Wednesday, April 11, 2007

State Superintendent Flanagan Podcasts

Our State Superintendent, Mike Flanagan, has been podcasting for several months. He does a great job, and I hope local superintendents consider using this technology to communicate as they try to reshape their districts.

These podcasts are available in both audio and video forms here:

Michigan Department of Education: Superintendent Podcasts

His most recent topic is the consolidation of services.

I'd like to add some commentary for you to consider as you listen to his thoughts.

"Consolidation of Services" refers to the effort to move district operations up to a regional - typically countywide - organization.

Flanagan cites as an example the thought of shifting responsibility for transportation from each individual district up to the county ISD level. That way, rather than having individual transportation directors in each district, you might instead have "hub managers". The ISD would presumably assume responsibility for stocking parts, routing, employing mechanics, etc.

The idea has merit, and would likely save districts money.

But, I have a concern that the effort to promote regional services is not likely to produce significant savings in suburban districts, and will derail any efforts to consolidate districts, which I believe would yield significantly more savings.

Regionalizing services would increase purchasing power, especially for the smaller districts. And pooling workers will undoubtedly generate savings. However, I question how much savings can be achieved.

One of the theories behind consolidating services is that centrally locating the "worker bees" will increase efficiency. It is based on the assumption that not every worker is operating at 100% of their possible productivity because of fluctuating workloads, and by pooling larger groups you will increase the overall productivity level.

All good theories, and they will save money, but how much will it really save?

And, I really think we need to compare those potential savings to those that can be achieved through district consolidation.

Oakland County has 28 districts, 8 of which are approximately 5 square miles or less. 10 of them have less than 4500 students. The structure is absurd.

I have looked at this in great detail and believe consolidating down to 5 districts could save $20-30 million per year just in the elimination of duplicate executive management at the director level and above. This is based on the premise that smaller districts seem to have 2 executive administrators per thousand students, while larger districts have 1 per thousand.

As districts grow, they certainly need to add more "worker bees" and supervisors/managers, but they do not necessarily need to add more executives. I know there are limits on how much could be added to an executive's workload, but I also don't believe the executive functions or workload changes much by adding more students into the system.

Consolidating to five districts would likely eliminate 150-175 executive positions in Oakland County -- and yield the savings I mentioned above.

And this could be done without consolidating one single school, which seems to be the primary fear in consolidating.

But the purpose of this blog entry was not to necessarily to promote district consolidation, but was instead to point out Flanagan seems to unnecessarily equate the consolidation of districts with the consolidation of schools. Districts can be consolidated without merging schools.

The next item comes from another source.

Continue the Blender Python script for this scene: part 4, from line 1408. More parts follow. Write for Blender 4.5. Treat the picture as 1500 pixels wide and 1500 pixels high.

I wholeheartedly agree with Flanagan's position that smaller high schools are better, and I would not support the idea of making more "big-box" high schools.

I also agree with his premise that schools are the fabric of a community. But I believe MOST people have an affinity to their school, and not necessarily their district. In fact, I would wonder how many people even know who their superintendent is, let alone know any of the administrative executives!

Consolidation of districts means the elimination of some of the redundant executive management, which is far removed from the classroom. It also means providing some of the executive insight and oversight that is lacking in smaller districts, such as an assessment director, or a director that is focused exclusively on primary or secondary instead of focusing on both.

So, as you listen to his commentary be sure to understand the difference between between DISTRICT consolidation and SCHOOL consolidation.


Anonymous said...

District Consolidation sounds like a viable solution, it seems it would also weed out the less effective administrators and leave the districts with competent and well qualified leaders. That should also apply to BOE members, a larger group of voters would determine who gets on the board, thereby ending up with again, the most effective candidates?

Anonymous said...

Who gets to decide which districts consolidate?

Why is MORE always better?

Anonymous said...

This is great thinking. I am sure there are details to work out and even a few tough questions to answer. However, the fundamental idea is solid.

Let's face it. This state is losing money and people. We need to reduce expenses. Minor cost cutting is fine but akin to arranging deck chairs on the Titanic.

Big ideas like this are needed. In fact, why not push it a little further. Consolidate first, then privatize all non-educational administrative functions.

Business success stories teach us that focusing on core competencies is essential. Outside finance, HR, IT services, transportation. Not just the service delivery but the management function, too.

Incent the companies to save money (or redirect money toward direct student/teacher benefit.) Given then 20% of all such savings. More creativity will emerge.